Business Leaders for Michigan–the big business CEOs who want big tax cuts for themselves–are investing heavily in this year’s election.  So far the CEO-led group’s campaign spending topped $200,000, according to campaign finance records on file with the Secretary of State.

BLM invested heavily in House Speaker Andy Dillon, who lost his election for governor in the Democratic primary.  BLM’s PAC gave Dillon $34,000 for his losing effort.  But the big business group seems mostly interested in defeating Democrats, spending more than $60,000 this month alone in an effort to elect Republicans to the state Senate.

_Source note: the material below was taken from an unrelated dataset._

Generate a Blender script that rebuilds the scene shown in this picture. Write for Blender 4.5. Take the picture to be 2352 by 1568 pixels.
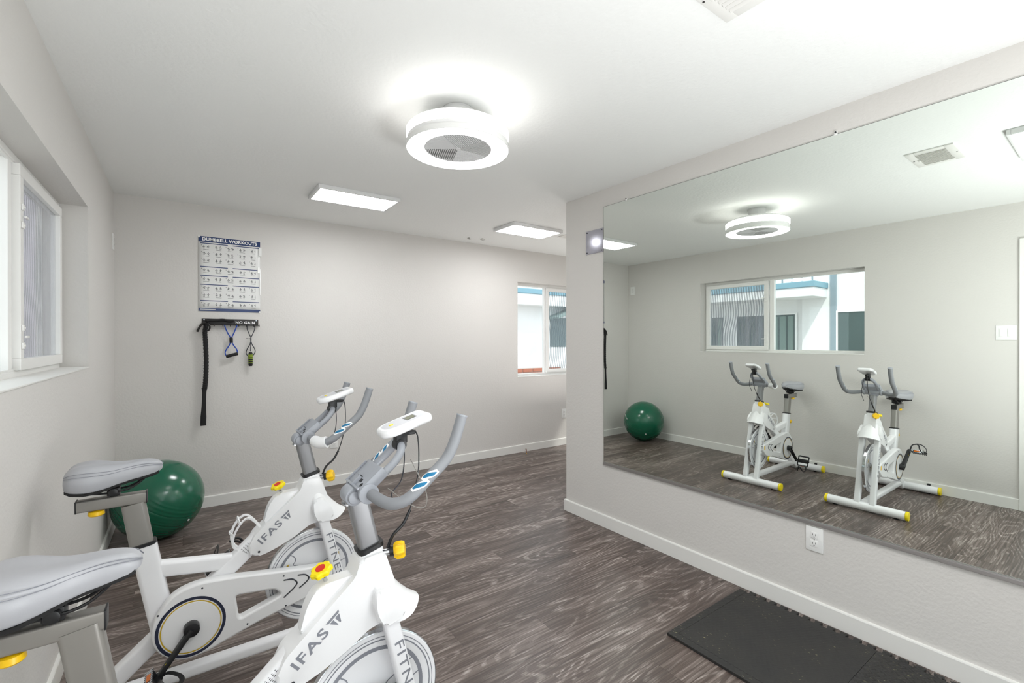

Business Leaders for Michigan boasts more than 70 corporate members, but included in their leadership are Mary Sue Coleman and Lou Anna K. Simon, presidents of the University of Michigan and Michigan State University, respectively.  So, presumably, the leaders of these two tax-supported universities are helping to guide highly partisan political spending as members of BLM’s executive committee.

Is that really appropriate, or even wise?

Another BLM eye-opener in campaign filings this week is that the group’s single largest financial contributor is Meijer Corporation, which gave $20,000 to BLM’s political action committee.

In 2008 Meijer acknowledged that it had illegally funded front groups in an attempt to influence elections in Acme, a village outside Traverse City where the grocery giant planned to build a new store.

Meijer paid a $190,000 fine for its violation of campaign finance law, said to be the biggest fine in the state’s history.

Of course all of that is behind Meijer now since the U.S. Supreme Court ruled that corporations can spend unlimited amounts of money to influence elections, and that decision paved the way for the flood of corporate cash we are seeing in this year’s elections.

Most of that money is being used in an effort to defeat Democrats.   Business Leaders for Michigan, for example, is using funding from Meijer, banks, insurance companies, mortgage lenders and other large corporations to defeat Democrat David LeGrand, who is running in west Michigan’s 29th Senate District.    

So far in October BLM has spent $62,569 in radio ads in support of LeGrand’s Republican opponent, David Hildebrand.  They also put up $23,741 in radio ads on October 4 to defeat Democrat Bob Jones in Senate District 20.  Jones, of course, died last Sunday, leaving Republican Tonya Shuitmaker–

BLM reported having $75,000 cash on hand left to spend as of October 20.